Elle a recouru à la procédure du règlement judiciaire. Elle s’en est remise à la justice-dont on nous a souvent dit qu’elle était très peu spécialisée en matière économique et financière -pour obtenir un jugement qui lui permette d’éviter le sort de Khalifa Bank. Le 14 octobre de l’année dernière, un jugement de première instance lui donne gain de cause. Il déclare que « les avoirs d’Union Bank couvrent largement ses dettes, compte tenu des moyens matériels dont elle dispose, notamment en bien immobiliers et constructions qui garantissent le paiement de ses créanciers ».

C’est un arrêt qui fait incontestablement jurisprudence mais qui soulève quelques questions liées à l’activité bancaire en général. En effet, Union Bank a en même temps obtenu du juge « l’autorisation d’exploiter et de poursuivre l’administration et la gestion » de la banque, « assistée par un syndic-administrateur judiciaire ». Avec le concours de ce dernier, elle va s’atteler à « payer son passif ». D’après la mise au point de Brahim Hadjas, aucun délai n’est fixé.
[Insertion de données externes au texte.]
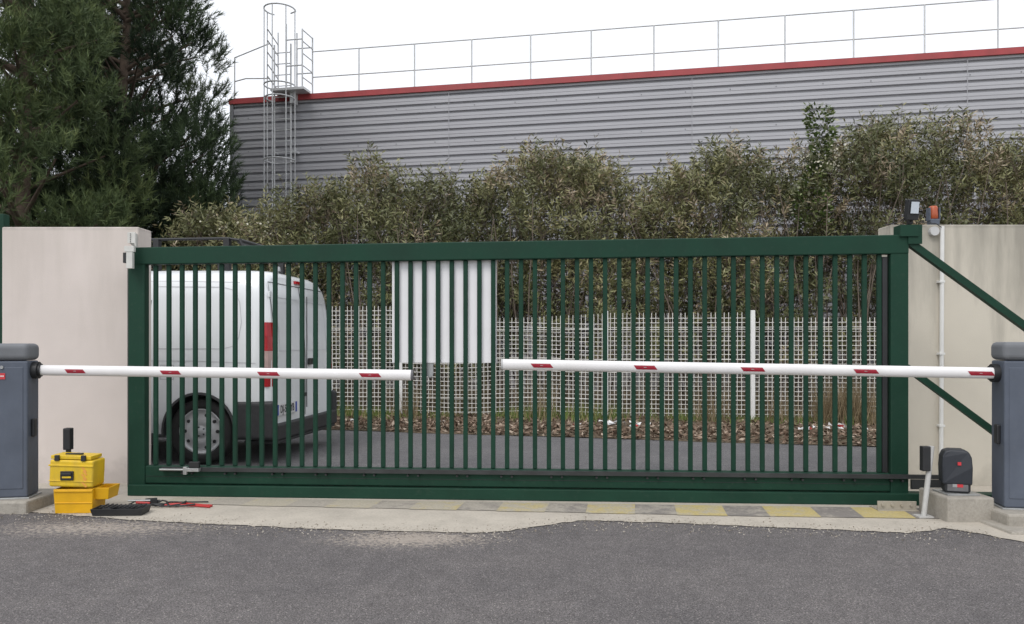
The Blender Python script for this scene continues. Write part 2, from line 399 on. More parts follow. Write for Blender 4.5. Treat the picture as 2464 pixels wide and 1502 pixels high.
b=MB(); b.box((-.235,-.15,-.02),(.6,.42,.093)); b.box((-.31,-.30,-.02),(.6,.5,.018)); b.build('plinth',mBlk,br,bevel=.015)

def photopost(name,x,y,h,lean,col):
    e=empty(name,(x,y,0)); b=MB()
    b.tube((0,0,0),(lean,0,h),.018,8,0); b.box((-.05,-.04,0),(.05,.05,.012),0); b.build('pole',col,e)
    b=MB(); b.box((lean-.075,-.03,h-.17),(lean-.02,.02,h)) if lean>0 else b.box((-.026,-.03,h-.16),(.026,.025,h))
    b.build('head',mBlack,e,bevel=.006); return e
photopost('photocell_post',2.83,5.28,.49,.055,M('pole_grey',(.5,.5,.49),.5,dirt=(.25,.22,.2)))
photopost('photocell_post.001',-3.28,5.68,.57,0,mBlack)
e=empty('gate_roller_support',(2.75,5.55,0),GA); b=MB()
b.box((-.14,-.10,.0),(.14,.06,.012)); b.box((-.135,-.075,.012),(.135,-.065,.07)); b.box((-.10,-.06,.012),(.10,-.02,.03)); 
for i in range(4): b.tube((-.1+i*.065,-.075,.045),(-.1+i*.065,-.088,.045),.011,6)
b.build('plate',M('dirty_steel',(.38,.35,.29),.6,.25,dirt=(.15,.12,.09)),e,bevel=.002)

# ------------------------------------------------------------------ motor
e=empty('gate_motor',(3.045,5.30,0))
b=MB(); b.box((-.135,-.17,-.02),(.18,.20,.165)); b.build('concrete_base',mBlk,e,bevel=.012)
b=MB(); b.box((-.10,-.11,.167),(.12,.08,.176)); b.build('base_plate',mSteel,e)
m2=empty('unit',(0,-.02,0),math.radians(-18),e); m2.scale=(.90,.8,.98)
mMot=M('anthracite_plastic',(.018,.022,.030),.5,.1)
mMot2=M('dark_cast',(.016,.018,.021),.55,.2)
b=MB(); b.box((-.085,-.075,.180),(.095,.08,.29)); b.build('gearbox',mMot2,m2,bevel=.02,seg=3)
b=MB()
prof=[(-.098,.24),(-.102,.36),(-.096,.43),(-.078,.468),(-.04,.48),(.05,.48),(.083,.468),(.100,.43),(.106,.36),(.103,.24)]
fr=[(x,-.085+max(0,(z-.42))*.5,z) for x,z in prof]; bk=[(x,.085,z) for x,z in prof]
n=len(prof); b.add(fr+bk,[tuple(range(n-1,-1,-1)),tuple(range(n,2*n))]+[(i,(i+1)%n,n+(i+1)%n,n+i) for i in range(n)])
b.build('cover',mMot,m2,bevel=.012,seg=3)
b=MB(); b.box((.002,-.088,.375),(.026,-.0862,.398)); b.box((.0,-.0805,.222),(.04,-.079,.25)); b.box((-.03,-.0805,.222),(.0,-.079,.252),1); b.build('badge',[mRed,mSteel],m2)
b=MB(); b.box((-.065,-.0785,.195),(.075,-.0755,.262)); b.build('lower_panel',M('grey_panel',(.13,.13,.135),.5,.2,20),m2,bevel=.001)

# ------------------------------------------------------------------ right wall fittings
e=empty('conduit_pipe',(3.575,6.40,0)); b=MB(); b.tube((0,0,.18),(.01,0,2.17),.017,10)
for z in (.5,1.1,1.7): b.box((-.021,-.019,z),(.024,.03,z+.018))
b.build('pipe',mWhitePl,e)
e=empty('floodlight',(3.33,6.42,2.19)); b=MB()
b.box((-.055,-.06,.03),(.045,-.005,.20),0,rot=(.15,0,.15)); b.box((-.01,-.01,0),(.02,.05,.05),0); b.build('housing',mBlack,e,bevel=.006)
b=MB(); b.box((-.038,-.072,.085),(.030,-.066,.18),0,rot=(.15,0,.15),piv=(-.005,-.0325,.115)); b.build('glass',M('lamp_glass',(.62,.68,.75),.15,.1),e)
b=MB(); b.path([(.0,0,.03),(-.05,-.02,.06),(-.09,0,.02),(-.2,.05,.0)],.004,5); b.path([(.05,0,.02),(.12,-.02,.012),(.2,-.03,.0),(.24,-.035,-.03)],.004,5); b.build('cable',mBlack,e)
e=empty('warning_beacon',(3.565,6.50,2.19)); b=MB()
b.box((-.038,-.038,0),(.038,.038,.055),0); b.build('base',mCab,e,bevel=.01)
b=MB(); b.lathe([(.034,.055),(.038,.06),(.037,.10),(.034,.155),(.028,.165),(0.001,.168)],(0,0,0),(0,0,1),16); 
m,nt,bb=newmat('orange_lens'); bb.inputs['Base Color'].default_value=(.40,.085,.03,1); bb.inputs['Roughness'].default_value=.35
b.build('lens',m,e)
b=MB()
for s_ in (-1,1): b.box((s_*.041-.005,-.03,.04),(s_*.041+.005,.03,.15))
b.build('guard',mCab,e,bevel=.002)
e=empty('junction_box',(3.52,6.42,2.13)); b=MB(); b.tube((0,.01,0),(0,-.03,0),.038,20); b.build('box',M('grey_pvc',(.5,.5,.5),.5),e,bevel=.004)

e=empty('green_metal_fence',(-4.42,6.65,0)); b=MB()
b.box((-.02,-.04,0),(.045,.04,2.31)); b.box((-3.2,-.02,2.2),(-.022,.02,2.26)); b.box((-3.2,-.02,.1),(-.022,.02,.16))
for i in range(28): b.box((-.11*i-.14,-.012,.162),(-.11*i-.115,.012,2.198))
b.build('posts',mG,e,bevel=.004,seg=1)

# ------------------------------------------------------------------ toolbox
e=empty('toolbox',(-3.08,5.50,0)); e.rotation_euler=(0,0,.05)
mYl=M('yellow_plastic',(.70,.47,.015),.45,.08,8,dirt=(.35,.25,.08),dscale=12,damt=.5)
mYd=M('yellow_orange_plastic',(.68,.37,.005),.45,.1,8)
b=MB()
def tub(mb,x0,x1,y0,y1,z0,z1,fl,m=0,th=.008):
    o=[(x0,y0,z0),(x1,y0,z0),(x1,y1,z0),(x0,y1,z0),(x0-fl,y0-fl,z1),(x1+fl,y0-fl,z1),(x1+fl,y1+fl,z1),(x0-fl,y1+fl,z1)]
    i_=[(x0+th,y0+th,z0+th),(x1-th,y0+th,z0+th),(x1-th,y1-th,z0+th),(x0+th,y1-th,z0+th),(x0-fl+th,y0-fl+th,z1),(x1+fl-th,y0-fl+th,z1),(x1+fl-th,y1+fl-th,z1),(x0-fl+th,y1+fl-th,z1)]
    fs=[(0,3,2,1)]+[(a,(a+1)%4,4+(a+1)%4,4+a) for a in range(4)]
    fs+=[(8,9,10,11)]+[(8+(a+1)%4,8+a,12+a,12+(a+1)%4) for a in range(4)]
    fs+=[(4+a,4+(a+1)%4,12+(a+1)%4,12+a) for a in range(4)]
    mb.add(o+i_,fs,m)
tub(b,-.135,.12,-.10,.09,.0,.172,.008)
b.box((-.138,-.114,.150),(.125,-.106,.165)); b.box((-.137,-.109,.07),(.122,-.101,.078))
b.build('lower_tub',mYd,e,bevel=.004)
b=MB(); tub(b,.09,.215,-.07,.08,.09,.175,.012); b.build('side_tray',mYd,e,bevel=.003)
b=MB(); b.box((-.17,-.11,.185),(.13,.07,.375),rot=(0,.04,0)); b.build('upper_case',mYl,e,bevel=.014,seg=3)
b=MB(); b.box((-.163,-.102,.380),(.113,.06,.405),rot=(0,.04,0)); 
b.box((-.173,-.116,.33),(.133,-.108,.342),rot=(0,.04,0)); b.box((-.173,-.116,.225),(.133,-.109,.232),rot=(0,.04,0)); b.build('lid',mYl,e,bevel=.006)
b=MB(); b.box((-.09,-.120,.235),(.0,-.1105,.300)); b.box((-.08,-.13,.27),(-.01,-.12,.288)); b.box((-.13,-.119,.372),(-.10,-.1,.412)); b.box((.05,-.119,.368),(.08,-.1,.408)); b.box((-.09,-.05,.405),(.03,-.03,.417)); b.build('latches',mBlack,e,bevel=.003)
b=MB(); b.box((-.075,-.1235,.252),(-.015,-.1205,.264)); b.build('latch_inlay',mYl,e)
b=MB(); 
for i in range(5): b.box((.045+.012*(i%2),-.1125,.20+i*.026),(.095,-.1108,.212+i*.026),rot=(0,.9,0))
b.build('faded_marking',M('orange_print',(.70,.33,.06),.5,.1),e)
b=MB(); tub(b,.17,.50,-.20,-.07,.0,.05,.012); b.box((.28,-.185,.01),(.285,-.08,.045)); b.box((.40,-.185,.01),(.405,-.08,.045))
for i in range(9):
    t=i*.7; b.path([(.20+.032*i,-.17+.02*math.sin(t),.05),(.23+.033*i,-.11+.015*math.cos(t),.062),(.25+.03*i,-.16,.052)],.006,6)
b.build('black_tray',mBlack,e,bevel=.002)
e=empty('hand_tools',(-2.62,5.62,0)); b=MB()
mRT=M('red_handle',(.42,.02,.02),.4)
b.path([(.08,.0,.012),(.22,-.01,.014),(.33,-.02,.012),(.43,-.05,.010)],.008,8,0); b.path([(.08,.03,.012),(.22,.04,.014),(.36,.0,.012),(.43,-.01,.010)],.008,8,0)
b.tube((.0,.015,.012),(.09,.015,.012),.012,8,1)
coil=[(-.16+.10*math.cos(t*.55)+.012*t,.02+.07*math.sin(t*.55),.012+.004*(t%5)) for t in range(34)]
b.path(coil,.006,6,1)
b.tube((-.18,.06,.03),(.0,.1,.02),.011,8,1); b.tube((-.12,-.02,.035),(-.02,-.02,.03),.009,8,0); b.tube((-.2,.02,.04),(-.05,.05,.035),.007,8,2)
b.tube((.05,.1,.012),(.35,.12,.012),.005,6,1); b.box((-.1,.05,.005),(-.02,.12,.04),1,rot=(0,0,.4))
b.build('pliers_and_drivers',[mRT,mBlack,mSteel],e)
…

Et si cette opération de sauvetage n’est pas réussie, qui se porte garant du recouvrement des créances ? La Banque d’Algérie ? Comment se fait-il que la banque des banques prenne le risque de laisser exister un établissement qui a absorbé deux fois le montant de son capital social ? Et puis, aujourd’hui, quel lien professionnel et financier la Banque d’Algérie peut entretenir avec Union Bank ? Quel est le montant exact de son découvert vis-à-vis de la Banque d’Algérie ? Paie-t-elle des intérêts ? Ces derniers ne risquent-ils pas de grever l’opération de sauvetage consentie par la justice à Union Bank ?

On peut, sans préjuger de quoi que ce soit, estimer que si le cas d’Union Bank-en crise en réalité depuis 1997- avait été convenablement traité en son temps, d’autres scandales bancaires auraient pu être évités. Toutes ces questions, jusqu’à présent sans réponse, aucun spécialiste ni responsable habilité ne s’y étant intéressé, rendent encore plus lourd le silence qui entoure la crise d’Union Bank. Une banque en crise, complètement désargentée (!), « mais solvable » et « pas en liquidation ».